The novel begins with a West End agent summoning his nephew Brian Farrud to track down Jaline Grey, his most famous client and the star of the Madame Bluebeard films and stage plays who has unexpectedly walked out of her show and vanished. Brian decides to spin a story about a fictitious proposal from an Italian nobleman who has offered her the Brassogli trysting ring to explain her sudden disappearance.

Later Brian is accosted in the street and taken to a country house where he is questioned about this engagement. His captors reveal that she cannot be away while she mulls over the proposal because her body is in the next room. Soon after Anatole Fox, detective fiction author and the assistant director of the International Bureau of Crime Statistics, appears to investigate Brian’s story about the Brassogli trysting ring which he believes he invented and yet turns out to be a real piece of missing jewelry…

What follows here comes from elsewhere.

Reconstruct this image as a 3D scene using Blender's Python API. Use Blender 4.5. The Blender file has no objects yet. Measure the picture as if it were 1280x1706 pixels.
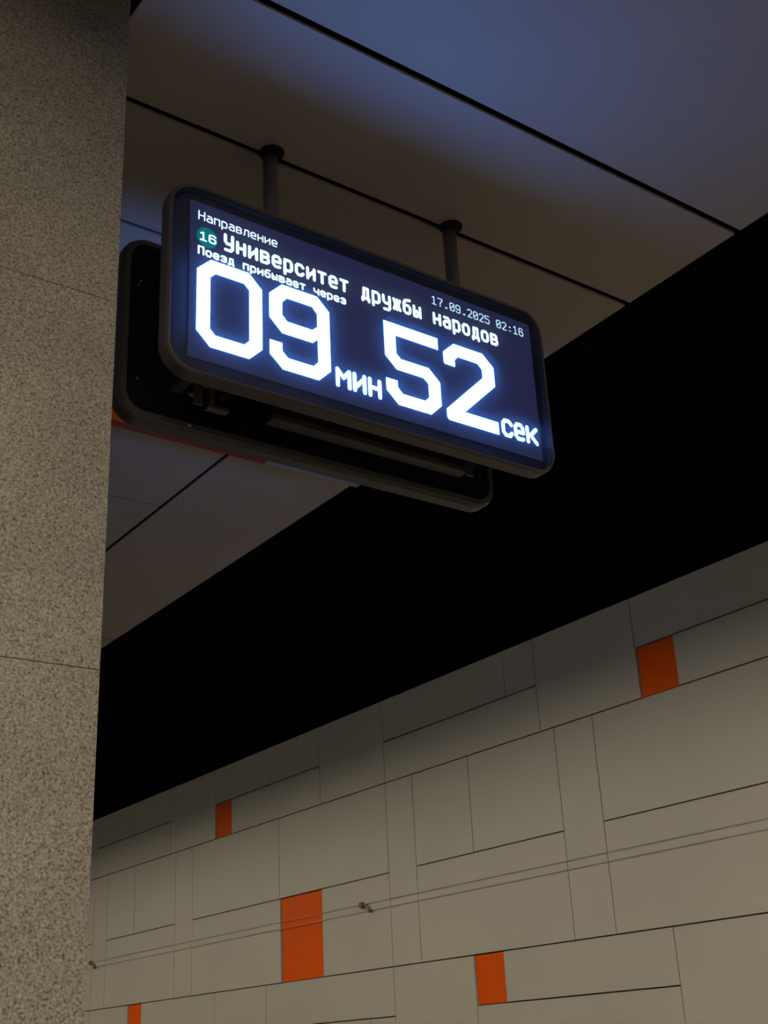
import bpy, bmesh, math
from mathutils import Matrix, Vector

# ------------------------------------------------------------------ camera, world, exposure
S = bpy.context.scene
COL = S.collection
EYE = 1.6                                   # eye height above the platform floor
# camera axes in world space: X across the platform to the tracks, Y along the platform, Z up
RX = Vector((0.81292509, -0.58052273, -0.04632674))
RY = Vector((0.19871752, 0.35128432, -0.91493753))
RZ = Vector((0.54741589, 0.73456973, 0.40092787))
cd = bpy.data.cameras.new('camera')
cam = bpy.data.objects.new('camera', cd)
COL.objects.link(cam)
m = Matrix((RX, -RY, -RZ)).transposed().to_4x4()
m.translation = (0, 0, EYE)
cam.matrix_world = m
cd.sensor_fit = 'HORIZONTAL'
cd.sensor_width = 36.0
cd.lens = 36.0 * 2087.93 / 1280.0
cd.clip_start = 0.05
S.camera = cam

w = bpy.data.worlds.new('station_air')
S.world = w
w.use_nodes = True
w.node_tree.nodes['Background'].inputs[0].default_value = (1.0, 0.86, 0.68, 1)
w.node_tree.nodes['Background'].inputs[1].default_value = 0.012
S.view_settings.view_transform = 'Standard'
S.view_settings.look = 'None'
S.view_settings.gamma = 1.0
S.view_settings.use_curve_mapping = False
S.view_settings.exposure = 0.0

HALL_LAMP = 25.0          # platform ceiling lamps
EDGE_LAMP = 61.0          # strip lamps over the platform edge
LED = 24.0               # white LEDs of the displays
WARM = (1.0, 0.88, 0.69)


# ------------------------------------------------------------------ materials
def mat(name, col, rough=0.6, spec=0.3, metal=0.0, noise=0.0, nscale=8.0, bump=0.0, bscale=60.0):
    M = bpy.data.materials.new(name)
    M.use_nodes = True
    nt = M.node_tree
    b = nt.nodes['Principled BSDF']
    b.inputs['Base Color'].default_value = (*col, 1)
    b.inputs['Roughness'].default_value = rough
    b.inputs['Specular IOR Level'].default_value = spec
    b.inputs['Metallic'].default_value = metal
    tc = nt.nodes.new('ShaderNodeTexCoord')
    if noise:
        n = nt.nodes.new('ShaderNodeTexNoise')
        n.inputs['Scale'].default_value = nscale
        n.inputs['Detail'].default_value = 5
        r = nt.nodes.new('ShaderNodeValToRGB')
        r.color_ramp.elements[0].position = 0.3
        r.color_ramp.elements[1].position = 0.7
        r.color_ramp.elements[0].color = (*[c * (1 - noise) for c in col], 1)
        r.color_ramp.elements[1].color = (*[min(1, c * (1 + noise)) for c in col], 1)
        nt.links.new(tc.outputs['Object'], n.inputs['Vector'])
        nt.links.new(n.outputs['Fac'], r.inputs['Fac'])
        nt.links.new(r.outputs['Color'], b.inputs['Base Color'])
    if bump:
        n2 = nt.nodes.new('ShaderNodeTexNoise')
        n2.inputs['Scale'].default_value = bscale
        bp = nt.nodes.new('ShaderNodeBump')
        bp.inputs['Strength'].default_value = bump
        bp.inputs['Distance'].default_value = 0.002
        nt.links.new(tc.outputs['Object'], n2.inputs['Vector'])
        nt.links.new(n2.outputs['Fac'], bp.inputs['Height'])
        nt.links.new(bp.outputs['Normal'], b.inputs['Normal'])
    return M


def emit(name, col, strength):
    M = bpy.data.materials.new(name)
    M.use_nodes = True
    nt = M.node_tree
    nt.nodes.remove(nt.nodes['Principled BSDF'])
    e = nt.nodes.new('ShaderNodeEmission')
    e.inputs[0].default_value = (*col, 1)
    e.inputs[1].default_value = strength
    nt.links.new(e.outputs[0], nt.nodes['Material Output'].inputs['Surface'])
    return M


def granite():
    M = mat('granite', (0.3, 0.27, 0.22), rough=0.55, spec=0.25)
    nt = M.node_tree
    b = nt.nodes['Principled BSDF']
    tc = nt.nodes.new('ShaderNodeTexCoord')
    v = nt.nodes.new('ShaderNodeTexNoise')
    v.inputs['Scale'].default_value = 185
    v.inputs['Detail'].default_value = 2.0
    v.inputs['Roughness'].default_value = 0.6
    r = nt.nodes.new('ShaderNodeValToRGB')
    e = r.color_ramp.elements
    e[0].position = 0.30
    e[0].color = (0.115, 0.102, 0.084, 1)
    e[1].position = 0.70
    e[1].color = (0.51, 0.47, 0.405, 1)
    k = r.color_ramp.elements.new(0.45)
    k.color = (0.305, 0.28, 0.235, 1)
    k = r.color_ramp.elements.new(0.56)
    k.color = (0.37, 0.34, 0.287, 1)
    big = nt.nodes.new('ShaderNodeTexNoise')
    big.inputs['Scale'].default_value = 5
    big.inputs['Detail'].default_value = 6
    r2 = nt.nodes.new('ShaderNodeValToRGB')
    r2.color_ramp.elements[0].position = 0.3
    r2.color_ramp.elements[0].color = (0.86, 0.86, 0.86, 1)
    r2.color_ramp.elements[1].position = 0.7
    r2.color_ramp.elements[1].color = (1.06, 1.05, 1.03, 1)
    mx = nt.nodes.new('ShaderNodeMixRGB')
    mx.blend_type = 'MULTIPLY'
    mx.inputs['Fac'].default_value = 1
    bp = nt.nodes.new('ShaderNodeBump')
    bp.inputs['Strength'].default_value = 0.25
    bp.inputs['Distance'].default_value = 0.001
    L = nt.links.new
    L(tc.outputs['Object'], v.inputs['Vector'])
    L(tc.outputs['Object'], big.inputs['Vector'])
    L(v.outputs['Fac'], r.inputs['Fac'])
    L(big.outputs['Fac'], r2.inputs['Fac'])
    L(r.outputs['Color'], mx.inputs['Color1'])
    L(r2.outputs['Color'], mx.inputs['Color2'])
    L(mx.outputs['Color'], b.inputs['Base Color'])
    L(v.outputs['Fac'], bp.inputs['Height'])
    L(bp.outputs['Normal'], b.inputs['Normal'])
    return M


def halo_cover():
    # clear polycarbonate; scattering haze added to give the LEDs a lens-bloom halo
    M = bpy.data.materials.new('halo_polycarbonate')
    M.use_nodes = True
    nt = M.node_tree
    nt.nodes.remove(nt.nodes['Principled BSDF'])
    tr = nt.nodes.new('ShaderNodeBsdfTransparent')
    tr.inputs[0].default_value = (0.96, 0.96, 0.97, 1)
    tl = nt.nodes.new('ShaderNodeBsdfTranslucent')
    tl.inputs[0].default_value = (0.9, 0.9, 0.9, 1)
    gl = nt.nodes.new('ShaderNodeBsdfGlossy')
    gl.inputs['Roughness'].default_value = 0.25
    m1 = nt.nodes.new('ShaderNodeMixShader')
    m1.inputs[0].default_value = HALO
    m2 = nt.nodes.new('ShaderNodeMixShader')
    fr = nt.nodes.new('ShaderNodeFresnel')
    fr.inputs['IOR'].default_value = 1.4
    L = nt.links.new
    L(fr.outputs[0], m2.inputs[0])
    L(tr.outputs[0], m1.inputs[1])
    L(tl.outputs[0], m1.inputs[2])
    L(m1.outputs[0], m2.inputs[1])
    L(gl.outputs[0], m2.inputs[2])
    L(m2.outputs[0], nt.nodes['Material Output'].inputs['Surface'])
    return M


HALO = 0.013
M_GRANITE = granite()
M_CEIL = mat('ceiling_enamel', (0.45, 0.395, 0.365), rough=0.5, spec=0.3, noise=0.03, nscale=2.0)
M_GAP = mat('ceiling_void', (0.010, 0.009, 0.009), rough=0.9, spec=0.1)
M_BLACK = mat('black_paint', (0.0025, 0.0025, 0.003), rough=0.95, spec=0.0)
M_WALL = mat('beige_wall_enamel', (0.52, 0.50, 0.43), rough=0.45, spec=0.3, noise=0.03, nscale=1.2)
M_WALLBACK = mat('wall_joint', (0.20, 0.18, 0.135), rough=0.9, spec=0.1)
M_ORANGE = mat('orange_enamel', (0.85, 0.115, 0.0005), rough=0.5, spec=0.08, noise=0.04, nscale=1.5)
M_FLOOR = mat('floor_stone', (0.085, 0.077, 0.072), rough=0.4, spec=0.4, noise=0.15, nscale=30)
M_BED = mat('track_concrete', (0.05, 0.047, 0.043), rough=0.9, spec=0.2, noise=0.2, nscale=9)
M_PLASTIC = mat('graphite_plastic', (0.10, 0.09, 0.092), rough=0.36, spec=0.5, bump=0.05, bscale=400)
M_BACK = mat('black_back_sheet', (0.008, 0.008, 0.012), rough=0.7, spec=0.15)
M_LEDPLATE = mat('led_mask', (0.05, 0.05, 0.065), rough=0.8, spec=0.15)
_b = M_LEDPLATE.node_tree.nodes['Principled BSDF']      # even navy emission stands in for lens bloom behind the lettering
_b.inputs['Emission Color'].default_value = (0.26, 0.31, 1.0, 1)
_b.inputs['Emission Strength'].default_value = 0.068
M_BORDER = mat('black_mask', (0.06, 0.06, 0.08), rough=0.8, spec=0.15)
M_STEEL = mat('grey_pole_paint', (0.30, 0.28, 0.29), rough=0.4, spec=0.4)
M_DARKMETAL = mat('dark_metal', (0.008, 0.008, 0.010), rough=0.6, spec=0.15)
M_BRIGHTMETAL = mat('zinc', (0.22, 0.21, 0.22), rough=0.4, spec=0.5, metal=0.5)
M_STICKER = mat('white_sticker', (0.5, 0.5, 0.52), rough=0.6)
M_LILAC = mat('lilac_enamel', (0.66, 0.62, 0.80), rough=0.5)
M_DARKRED = mat('dark_red_enamel', (0.30, 0.035, 0.02), rough=0.5)
M_WIRE = mat('steel_wire', (0.43, 0.40, 0.34), rough=0.5, spec=0.3)
M_BROWN = mat('brown_insulator', (0.22, 0.14, 0.09), rough=0.6)
M_LUG = mat('grey_lug', (0.2, 0.185, 0.15), rough=0.6)
M_COVER = halo_cover()
M_LEDWHITE = emit('led_white', (0.085, 0.29, 1.0), LED)
M_LEDTEXT = emit('led_white_text', (0.45, 0.7, 1.0), 4.0)
M_LEDTHIN = emit('led_white_thin', (0.55, 0.78, 1.0), 2.4)
M_LEDDATE = emit('led_white_date', (0.5, 0.75, 1.0), 1.5)
M_TEAL = emit('led_teal', (0.0, 0.42, 0.52), 0.45)
M_HALL = emit('hall_lamp_diffuser', WARM, HALL_LAMP)
M_EDGE = emit('edge_lamp_diffuser', WARM, EDGE_LAMP)


# ------------------------------------------------------------------ helpers
def link(name, me, material=None, parent=None):
    o = bpy.data.objects.new(name, me)
    COL.objects.link(o)
    if material and me is not None and not me.materials:
        me.materials.append(material)
    if parent is not None:
        o.parent = parent
    return o


def mesh(name, verts, faces, smooth=False):
    me = bpy.data.meshes.new(name)
    me.from_pydata(verts, [], faces)
    me.update()
    if smooth:
        for p in me.polygons:
            p.use_smooth = True
    return me


def box_vf(x0, x1, y0, y1, z0, z1):
    v = [(x0, y0, z0), (x1, y0, z0), (x1, y1, z0), (x0, y1, z0),
         (x0, y0, z1), (x1, y0, z1), (x1, y1, z1), (x0, y1, z1)]
    f = [(0, 3, 2, 1), (4, 5, 6, 7), (0, 1, 5, 4), (1, 2, 6, 5), (2, 3, 7, 6), (3, 0, 4, 7)]
    return v, f


def boxes(name, lst, bevel=0.0):
    V, F = [], []
    for b in lst:
        v, f = box_vf(*b)
        n = len(V)
        V += v
        F += [tuple(i + n for i in q) for q in f]
    me = mesh(name, V, F)
    if bevel:
        bm = bmesh.new()
        bm.from_mesh(me)
        bmesh.ops.bevel(bm, geom=bm.edges[:], offset=bevel, segments=2, profile=0.5, affect='EDGES')
        bm.to_mesh(me)
        bm.free()
    return me


def tube(name, p0, p1, r, n=20, r1=None):
    p0, p1 = Vector(p0), Vector(p1)
    d = (p1 - p0).normalized()
    a = d.orthogonal().normalized()
    b = d.cross(a)
    r1 = r if r1 is None else r1
    V, F = [], []
    for i in range(n):
        t = 2 * math.pi * i / n
        o = a * math.cos(t) + b * math.sin(t)
        V += [tuple(p0 + o * r), tuple(p1 + o * r1)]
    for i in range(n):
        j = (i + 1) % n
        F.append((2 * i, 2 * j, 2 * j + 1, 2 * i + 1))
    F.append(tuple(2 * i for i in reversed(range(n))))
    F.append(tuple(2 * i + 1 for i in range(n)))
    me = mesh(name, V, F)
    for p in me.polygons:
        p.use_smooth = len(p.vertices) == 4
    return me


def tag(o, label, cat, group=None):
    o['label'] = label
    o['category'] = cat
    if group:
        o['group'] = group
    return o


def struct(o):
    o['kind'] = 'structure'
    return o


def root(name, loc=(0, 0, 0)):
    o = bpy.data.objects.new(name, None)
    o.empty_display_size = 0.1
    o.location = loc
    COL.objects.link(o)
    return o


# ------------------------------------------------------------------ room shell (z given from eye level, + EYE)
H = 2.5                  # platform ceiling above eye level
EDGE_X = 3.114           # edge of the platform ceiling
WX = 6.13                # track wall
HB = 2.80                # black ceiling over the tracks
Y0, Y1 = -7.0, 21.0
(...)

The description I give of the plot above only covers the first five or six chapters of the book and can only hint at the novel’s structure. The author constructs his story so that each chapter ends with a significant revelation or plot reversal, spinning the action off in a new direction or shifting our understanding of what is happening. The closest thing I have read to this is Harry Stephen Keeler’s The Skull of the Waltzing Clown and while I think this is less successful, it is hard not to be struck by the author’s ability to take this story to some really unexpected places.

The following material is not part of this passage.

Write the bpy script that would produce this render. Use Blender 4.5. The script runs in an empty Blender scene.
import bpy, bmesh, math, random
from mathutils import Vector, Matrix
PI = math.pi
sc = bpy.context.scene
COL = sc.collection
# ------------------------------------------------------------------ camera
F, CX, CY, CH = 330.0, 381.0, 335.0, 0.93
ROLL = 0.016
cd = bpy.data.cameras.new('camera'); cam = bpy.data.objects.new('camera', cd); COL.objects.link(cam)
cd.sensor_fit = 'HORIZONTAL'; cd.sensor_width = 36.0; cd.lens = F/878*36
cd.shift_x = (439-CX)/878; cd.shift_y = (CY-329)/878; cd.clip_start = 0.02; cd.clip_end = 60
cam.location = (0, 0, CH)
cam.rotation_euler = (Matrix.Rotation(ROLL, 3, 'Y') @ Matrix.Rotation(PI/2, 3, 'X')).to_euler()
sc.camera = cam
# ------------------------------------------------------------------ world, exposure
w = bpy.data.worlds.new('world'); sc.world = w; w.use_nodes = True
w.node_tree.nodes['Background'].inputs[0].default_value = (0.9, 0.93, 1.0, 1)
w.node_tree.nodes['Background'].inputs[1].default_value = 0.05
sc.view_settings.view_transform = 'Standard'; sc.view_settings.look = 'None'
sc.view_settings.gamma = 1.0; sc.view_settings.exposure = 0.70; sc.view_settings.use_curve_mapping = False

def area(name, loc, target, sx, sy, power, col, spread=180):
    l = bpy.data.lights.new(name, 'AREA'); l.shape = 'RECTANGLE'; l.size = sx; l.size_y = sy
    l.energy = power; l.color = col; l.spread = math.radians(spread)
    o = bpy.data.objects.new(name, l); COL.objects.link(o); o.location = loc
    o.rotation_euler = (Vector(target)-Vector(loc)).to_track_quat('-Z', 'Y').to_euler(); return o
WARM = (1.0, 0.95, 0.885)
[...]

The author achieves this through his characters’ near-constant movement and this, in turn, drives the plot. He cultivates the sense of a race against time as characters track down the answer to one question, at points moving between locations, only to discover a piece of information that prompts another dash for answers. Throughout the novel there is a sense that things develop not because they are logical outcomes of actions but to serve the need to end each chapter with some new revelation. All this frantic movement makes the piece feel unpredictable while some plot developments feel quite far-fetched. I think it is fair to say that it would be impossible for a reader to anticipate any part of the eventual explanation until they are a significant way into the book.

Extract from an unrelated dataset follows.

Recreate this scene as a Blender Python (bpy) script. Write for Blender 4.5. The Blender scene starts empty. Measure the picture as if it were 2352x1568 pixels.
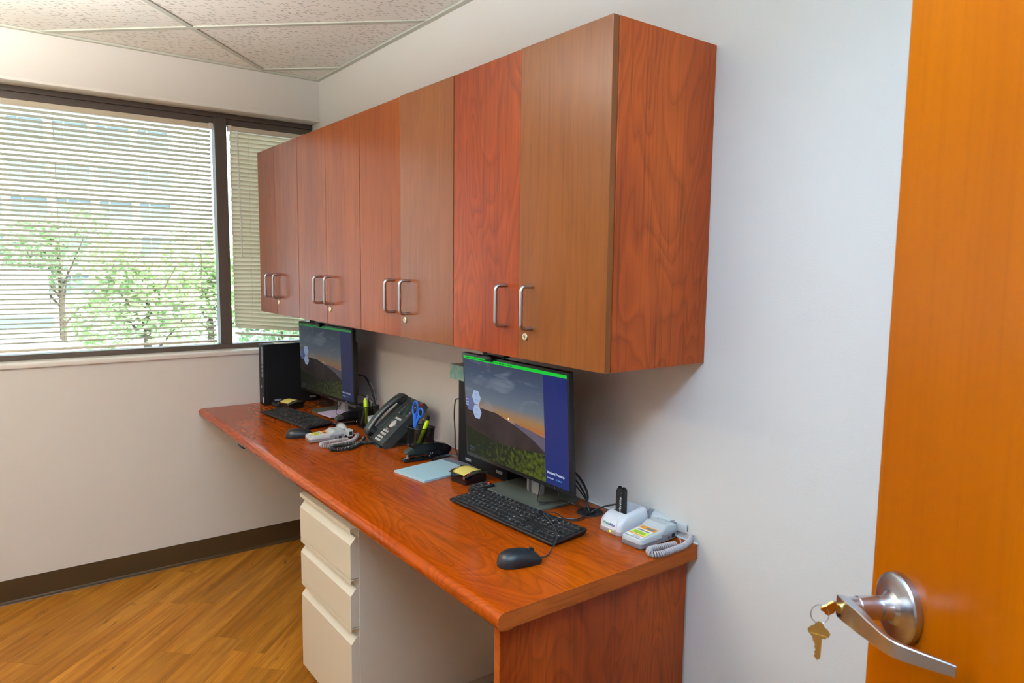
import bpy, bmesh, math, random
from mathutils import Vector, Matrix
random.seed(7)
PI = math.pi
R = math.radians
S = bpy.context.scene
C = S.collection

# ------------------------------------------------------------------ camera
cam = bpy.data.cameras.new('camera')
cam.sensor_width = 36.0
cam.lens = 1611.6 * 36.0 / 2352.0
cam.clip_start = 0.05
cam.clip_end = 400
cam.dof.use_dof = True
cam.dof.focus_distance = 2.4
cam.dof.aperture_fstop = 9.0
camo = bpy.data.objects.new('camera', cam)
C.objects.link(camo)
_R = Vector((0.80037914, -0.59937574, 0.01191408))
_U = Vector((0.0541573, 0.09208293, 0.99427749))
_F = Vector((0.59704289, 0.79515373, -0.10616183))
_m = Matrix.Identity(4)
for i in range(3):
    _m[i][0] = _R[i]; _m[i][1] = _U[i]; _m[i][2] = -_F[i]
_m[0][3], _m[1][3], _m[2][3] = -1.436, -3.5972, 1.4678
camo.matrix_world = _m
S.camera = camo

# ------------------------------------------------------------------ world, lights, exposure
S.view_settings.view_transform = 'Standard'
S.view_settings.look = 'None'
S.view_settings.exposure = 0.0
S.view_settings.gamma = 1.0
S.view_settings.use_curve_mapping = False
W = bpy.data.worlds.new('overcast_sky')
S.world = W
W.use_nodes = True
_bg = W.node_tree.nodes['Background']
_bg.inputs[0].default_value = (0.72, 0.87, 1.0, 1)
_bg.inputs[1].default_value = 6.4
# (down watts, up watts, colour down, colour up)
LIGHT_WARM = (13, 135, (1.0, 0.82, 0.58), (1.0, 0.96, 0.88))       # added lamp, out of view, over the middle of the room
LIGHT_COOL = (20, 92, (0.38, 0.65, 1.0), (0.46, 0.73, 1.0))       # added bluish lamp, out of view, just inside the door
LIGHT_HALL = (14, 10, (0.70, 0.85, 1.0), (0.8, 0.9, 1.0))          # added corridor lamp, out of view, outside the doorway
_sun = bpy.data.lights.new('sun', 'SUN'); _sun.energy = 10.0; _sun.angle = R(0.6); _sun.color = (1.0, 0.97, 0.92)
_suno = bpy.data.objects.new('sun', _sun); C.objects.link(_suno)
_suno.rotation_euler = (R(42), 0, R(14))     # from behind our building: lights the street and the roofs, never enters the window
S.cycles.use_denoising = True
S.cycles.max_bounces = 8
S.cycles.diffuse_bounces = 5
S.cycles.glossy_bounces = 4
S.cycles.transmission_bounces = 6
S.cycles.sample_clamp_indirect = 6.0
S.cycles.caustics_reflective = False
S.cycles.caustics_refractive = False

# ------------------------------------------------------------------ materials
def nodes_of(name):
    m = bpy.data.materials.new(name)
    m.use_nodes = True
    nt = m.node_tree
    return m, nt, nt.nodes['Principled BSDF']

def mat(name, col, rough=0.5, metal=0.0, spec=0.5, bump=0.0, bscale=300, coat=0.0, var=0.0, vscale=8.0):
    m, nt, b = nodes_of(name)
    b.inputs['Base Color'].default_value = (*col, 1)
    b.inputs['Roughness'].default_value = rough
    b.inputs['Metallic'].default_value = metal
    b.inputs['Specular IOR Level'].default_value = spec
    b.inputs['Coat Weight'].default_value = coat
    tc = nt.nodes.new('ShaderNodeTexCoord')
    if var > 0:
        n = nt.nodes.new('ShaderNodeTexNoise'); n.inputs['Scale'].default_value = vscale
        n.inputs['Detail'].default_value = 4
        nt.links.new(tc.outputs['Object'], n.inputs['Vector'])
        r = nt.nodes.new('ShaderNodeValToRGB')
        r.color_ramp.elements[0].position = 0.3; r.color_ramp.elements[1].position = 0.7
        r.color_ramp.elements[0].color = (*[c * (1 - var) for c in col], 1)
        r.color_ramp.elements[1].color = (*[min(1, c * (1 + var)) for c in col], 1)
        nt.links.new(n.outputs['Fac'], r.inputs['Fac'])
        nt.links.new(r.outputs['Color'], b.inputs['Base Color'])
    if bump > 0:
        n = nt.nodes.new('ShaderNodeTexNoise'); n.inputs['Scale'].default_value = bscale
        n.inputs['Detail'].default_value = 2
        nt.links.new(tc.outputs['Object'], n.inputs['Vector'])
        bp = nt.nodes.new('ShaderNodeBump'); bp.inputs['Strength'].default_value = bump
        bp.inputs['Distance'].default_value = 0.001
        nt.links.new(n.outputs['Fac'], bp.inputs['Height'])
        nt.links.new(bp.outputs['Normal'], b.inputs['Normal'])
    return m

def emis(name, col, strength):
    m, nt, b = nodes_of(name)
    b.inputs['Base Color'].default_value = (0.01, 0.01, 0.01, 1)
    b.inputs['Roughness'].default_value = 0.5
    b.inputs['Specular IOR Level'].default_value = 0.1
    b.inputs['Emission Color'].default_value = (*col, 1)
    b.inputs['Emission Strength'].default_value = strength
    return m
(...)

Just as the plot suffers for a lack of focus, the novel also has problems with its protagonist. There are two characters who might conceivably be considered to be the leading figures within the narrative – the young agent Brian and Anatole, the crime writer. On paper both characters ought to be quite appealing but here too I felt a little disappointed.

Of the pair, Brian is a more recognizable type being established as a slick, professional media relations specialist. I actually warmed to him almost immediately as we read how he works to spin Jaline Grey’s disappearance and I quite enjoyed his surprise at discovering that something he believed he had invented appears to exist. But then he largely disappears, ceasing to drive the narrative.

Instead Anatole becomes our point of focus but where Brian was a recognizable type, Anatole feels strangely remote as though we are being kept at arm’s length from him with the author not really sharing the character’s thinking or state of mind with the reader. For instance Anatole’s motives in pursuing the case are kept back for the reader for some time after his first introduction and neither character struck me as being particularly charming or appealing.

All that being said, the novel does pull off a few pretty exciting moments and revelations. The author lays the groundwork early on for several developments that will take place later in the story and while I think that some aspects of the plotting at times feel a little silly and far-fetched, I did appreciate that many of those moments seem to be supported by the text.

The problem for me was that I was unable to look past some of the more sensational elements and ideas within this plot. At no point did I ever really believe in any of these characters, nor did I find the explanation convincing even if the author did provide clues to support it. The constant movement and string of revelations may distract the reader from some of those issues but in the quieter moments I couldn’t help but reflect on some of the bizarre choices characters made and some really unlikely plot developments which only served to pull me out of the story.

Though it has a few points of interest unfortunately I think it is the least successful of the three books I have read from this author to date.